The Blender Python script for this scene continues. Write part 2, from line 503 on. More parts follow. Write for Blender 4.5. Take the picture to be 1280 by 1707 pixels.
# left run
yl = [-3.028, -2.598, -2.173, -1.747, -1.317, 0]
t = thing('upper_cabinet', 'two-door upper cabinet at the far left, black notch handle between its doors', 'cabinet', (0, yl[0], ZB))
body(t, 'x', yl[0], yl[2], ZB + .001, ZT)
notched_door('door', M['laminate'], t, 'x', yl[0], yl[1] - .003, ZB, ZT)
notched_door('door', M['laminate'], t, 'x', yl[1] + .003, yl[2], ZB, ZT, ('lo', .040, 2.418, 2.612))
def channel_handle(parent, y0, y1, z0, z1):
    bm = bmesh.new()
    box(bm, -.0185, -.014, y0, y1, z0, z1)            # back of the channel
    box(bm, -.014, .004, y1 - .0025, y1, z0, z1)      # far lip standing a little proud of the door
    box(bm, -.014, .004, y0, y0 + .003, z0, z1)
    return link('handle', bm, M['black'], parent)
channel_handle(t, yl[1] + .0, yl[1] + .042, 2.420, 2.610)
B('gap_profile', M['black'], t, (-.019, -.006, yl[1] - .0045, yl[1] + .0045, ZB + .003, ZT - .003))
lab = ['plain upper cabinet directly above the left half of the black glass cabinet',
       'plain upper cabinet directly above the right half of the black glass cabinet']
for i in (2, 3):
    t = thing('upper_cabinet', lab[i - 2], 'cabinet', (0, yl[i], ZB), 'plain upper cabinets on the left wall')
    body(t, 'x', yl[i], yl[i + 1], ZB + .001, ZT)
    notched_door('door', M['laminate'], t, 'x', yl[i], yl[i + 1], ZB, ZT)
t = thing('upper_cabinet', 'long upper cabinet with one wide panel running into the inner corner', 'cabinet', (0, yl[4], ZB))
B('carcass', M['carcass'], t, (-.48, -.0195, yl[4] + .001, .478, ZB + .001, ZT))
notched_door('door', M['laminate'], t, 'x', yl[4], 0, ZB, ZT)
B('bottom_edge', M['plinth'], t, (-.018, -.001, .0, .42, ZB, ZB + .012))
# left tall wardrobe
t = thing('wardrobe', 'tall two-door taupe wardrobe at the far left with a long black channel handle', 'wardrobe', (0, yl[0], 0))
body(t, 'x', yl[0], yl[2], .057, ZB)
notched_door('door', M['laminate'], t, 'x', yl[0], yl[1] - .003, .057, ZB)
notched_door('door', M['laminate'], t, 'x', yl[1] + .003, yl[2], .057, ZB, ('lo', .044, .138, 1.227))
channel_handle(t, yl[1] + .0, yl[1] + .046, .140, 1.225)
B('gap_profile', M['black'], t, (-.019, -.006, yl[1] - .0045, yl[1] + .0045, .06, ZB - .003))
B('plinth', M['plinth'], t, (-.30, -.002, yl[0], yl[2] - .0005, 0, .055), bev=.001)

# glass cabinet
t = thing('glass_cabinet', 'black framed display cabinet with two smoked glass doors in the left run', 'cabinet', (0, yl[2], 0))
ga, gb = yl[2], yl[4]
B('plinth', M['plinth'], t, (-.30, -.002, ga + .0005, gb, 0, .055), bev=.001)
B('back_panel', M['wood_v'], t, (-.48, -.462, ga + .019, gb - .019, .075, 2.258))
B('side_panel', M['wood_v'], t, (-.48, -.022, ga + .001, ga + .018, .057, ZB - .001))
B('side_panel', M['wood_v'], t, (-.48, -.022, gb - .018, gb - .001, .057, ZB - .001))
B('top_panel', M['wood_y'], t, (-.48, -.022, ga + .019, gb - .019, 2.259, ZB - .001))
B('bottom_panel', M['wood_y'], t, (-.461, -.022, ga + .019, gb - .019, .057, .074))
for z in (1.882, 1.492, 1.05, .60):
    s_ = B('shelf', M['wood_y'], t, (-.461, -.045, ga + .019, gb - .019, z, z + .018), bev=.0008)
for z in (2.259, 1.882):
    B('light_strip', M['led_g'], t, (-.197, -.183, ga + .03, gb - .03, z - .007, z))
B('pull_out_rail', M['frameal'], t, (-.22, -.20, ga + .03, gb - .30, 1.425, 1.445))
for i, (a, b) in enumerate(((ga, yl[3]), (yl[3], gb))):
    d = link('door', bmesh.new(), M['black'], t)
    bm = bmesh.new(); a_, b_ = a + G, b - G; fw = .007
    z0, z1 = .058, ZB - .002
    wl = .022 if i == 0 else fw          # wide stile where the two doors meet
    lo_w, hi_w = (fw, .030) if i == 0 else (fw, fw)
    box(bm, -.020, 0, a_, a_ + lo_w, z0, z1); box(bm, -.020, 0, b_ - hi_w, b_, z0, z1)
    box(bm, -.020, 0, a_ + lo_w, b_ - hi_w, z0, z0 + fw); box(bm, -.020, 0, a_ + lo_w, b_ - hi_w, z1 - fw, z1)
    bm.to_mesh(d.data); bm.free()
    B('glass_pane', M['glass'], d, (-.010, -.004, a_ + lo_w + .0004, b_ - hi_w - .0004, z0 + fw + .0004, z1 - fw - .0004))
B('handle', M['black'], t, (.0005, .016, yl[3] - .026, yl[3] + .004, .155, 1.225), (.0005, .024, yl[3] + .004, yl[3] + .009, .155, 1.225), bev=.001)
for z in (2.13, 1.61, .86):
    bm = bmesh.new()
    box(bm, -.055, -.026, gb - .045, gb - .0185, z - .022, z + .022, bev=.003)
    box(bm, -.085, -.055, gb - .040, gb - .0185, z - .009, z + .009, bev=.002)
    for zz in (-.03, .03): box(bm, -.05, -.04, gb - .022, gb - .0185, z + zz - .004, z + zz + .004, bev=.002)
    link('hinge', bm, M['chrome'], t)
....
◆ **Required work**:
Go through the material above line by line and copy it exactly.

◆ **Written solution**:
The Blender Python script for this scene continues. Write part 2, from line 503 on. More parts follow. Write for Blender 4.5. Take the picture to be 1280 by 1707 pixels.
# left run
yl = [-3.028, -2.598, -2.173, -1.747, -1.317, 0]
t = thing('upper_cabinet', 'two-door upper cabinet at the far left, black notch handle between its doors', 'cabinet', (0, yl[0], ZB))
body(t, 'x', yl[0], yl[2], ZB + .001, ZT)
notched_door('door', M['laminate'], t, 'x', yl[0], yl[1] - .003, ZB, ZT)
notched_door('door', M['laminate'], t, 'x', yl[1] + .003, yl[2], ZB, ZT, ('lo', .040, 2.418, 2.612))
def channel_handle(parent, y0, y1, z0, z1):
    bm = bmesh.new()
    box(bm, -.0185, -.014, y0, y1, z0, z1)            # back of the channel
    box(bm, -.014, .004, y1 - .0025, y1, z0, z1)      # far lip standing a little proud of the door
    box(bm, -.014, .004, y0, y0 + .003, z0, z1)
    return link('handle', bm, M['black'], parent)
channel_handle(t, yl[1] + .0, yl[1] + .042, 2.420, 2.610)
B('gap_profile', M['black'], t, (-.019, -.006, yl[1] - .0045, yl[1] + .0045, ZB + .003, ZT - .003))
lab = ['plain upper cabinet directly above the left half of the black glass cabinet',
       'plain upper cabinet directly above the right half of the black glass cabinet']
for i in (2, 3):
    t = thing('upper_cabinet', lab[i - 2], 'cabinet', (0, yl[i], ZB), 'plain upper cabinets on the left wall')
    body(t, 'x', yl[i], yl[i + 1], ZB + .001, ZT)
    notched_door('door', M['laminate'], t, 'x', yl[i], yl[i + 1], ZB, ZT)
t = thing('upper_cabinet', 'long upper cabinet with one wide panel running into the inner corner', 'cabinet', (0, yl[4], ZB))
B('carcass', M['carcass'], t, (-.48, -.0195, yl[4] + .001, .478, ZB + .001, ZT))
notched_door('door', M['laminate'], t, 'x', yl[4], 0, ZB, ZT)
B('bottom_edge', M['plinth'], t, (-.018, -.001, .0, .42, ZB, ZB + .012))
# left tall wardrobe
t = thing('wardrobe', 'tall two-door taupe wardrobe at the far left with a long black channel handle', 'wardrobe', (0, yl[0], 0))
body(t, 'x', yl[0], yl[2], .057, ZB)
notched_door('door', M['laminate'], t, 'x', yl[0], yl[1] - .003, .057, ZB)
notched_door('door', M['laminate'], t, 'x', yl[1] + .003, yl[2], .057, ZB, ('lo', .044, .138, 1.227))
channel_handle(t, yl[1] + .0, yl[1] + .046, .140, 1.225)
B('gap_profile', M['black'], t, (-.019, -.006, yl[1] - .0045, yl[1] + .0045, .06, ZB - .003))
B('plinth', M['plinth'], t, (-.30, -.002, yl[0], yl[2] - .0005, 0, .055), bev=.001)

# glass cabinet
t = thing('glass_cabinet', 'black framed display cabinet with two smoked glass doors in the left run', 'cabinet', (0, yl[2], 0))
ga, gb = yl[2], yl[4]
B('plinth', M['plinth'], t, (-.30, -.002, ga + .0005, gb, 0, .055), bev=.001)
B('back_panel', M['wood_v'], t, (-.48, -.462, ga + .019, gb - .019, .075, 2.258))
B('side_panel', M['wood_v'], t, (-.48, -.022, ga + .001, ga + .018, .057, ZB - .001))
B('side_panel', M['wood_v'], t, (-.48, -.022, gb - .018, gb - .001, .057, ZB - .001))
B('top_panel', M['wood_y'], t, (-.48, -.022, ga + .019, gb - .019, 2.259, ZB - .001))
B('bottom_panel', M['wood_y'], t, (-.461, -.022, ga + .019, gb - .019, .057, .074))
for z in (1.882, 1.492, 1.05, .60):
    s_ = B('shelf', M['wood_y'], t, (-.461, -.045, ga + .019, gb - .019, z, z + .018), bev=.0008)
for z in (2.259, 1.882):
    B('light_strip', M['led_g'], t, (-.197, -.183, ga + .03, gb - .03, z - .007, z))
B('pull_out_rail', M['frameal'], t, (-.22, -.20, ga + .03, gb - .30, 1.425, 1.445))
for i, (a, b) in enumerate(((ga, yl[3]), (yl[3], gb))):
    d = link('door', bmesh.new(), M['black'], t)
    bm = bmesh.new(); a_, b_ = a + G, b - G; fw = .007
    z0, z1 = .058, ZB - .002
    wl = .022 if i == 0 else fw          # wide stile where the two doors meet
    lo_w, hi_w = (fw, .030) if i == 0 else (fw, fw)
    box(bm, -.020, 0, a_, a_ + lo_w, z0, z1); box(bm, -.020, 0, b_ - hi_w, b_, z0, z1)
    box(bm, -.020, 0, a_ + lo_w, b_ - hi_w, z0, z0 + fw); box(bm, -.020, 0, a_ + lo_w, b_ - hi_w, z1 - fw, z1)
    bm.to_mesh(d.data); bm.free()
    B('glass_pane', M['glass'], d, (-.010, -.004, a_ + lo_w + .0004, b_ - hi_w - .0004, z0 + fw + .0004, z1 - fw - .0004))
B('handle', M['black'], t, (.0005, .016, yl[3] - .026, yl[3] + .004, .155, 1.225), (.0005, .024, yl[3] + .004, yl[3] + .009, .155, 1.225), bev=.001)
for z in (2.13, 1.61, .86):
    bm = bmesh.new()
    box(bm, -.055, -.026, gb - .045, gb - .0185, z - .022, z + .022, bev=.003)
    box(bm, -.085, -.055, gb - .040, gb - .0185, z - .009, z + .009, bev=.002)
    for zz in (-.03, .03): box(bm, -.05, -.04, gb - .022, gb - .0185, z + zz - .004, z + zz + .004, bev=.002)
    link('hinge', bm, M['chrome'], t)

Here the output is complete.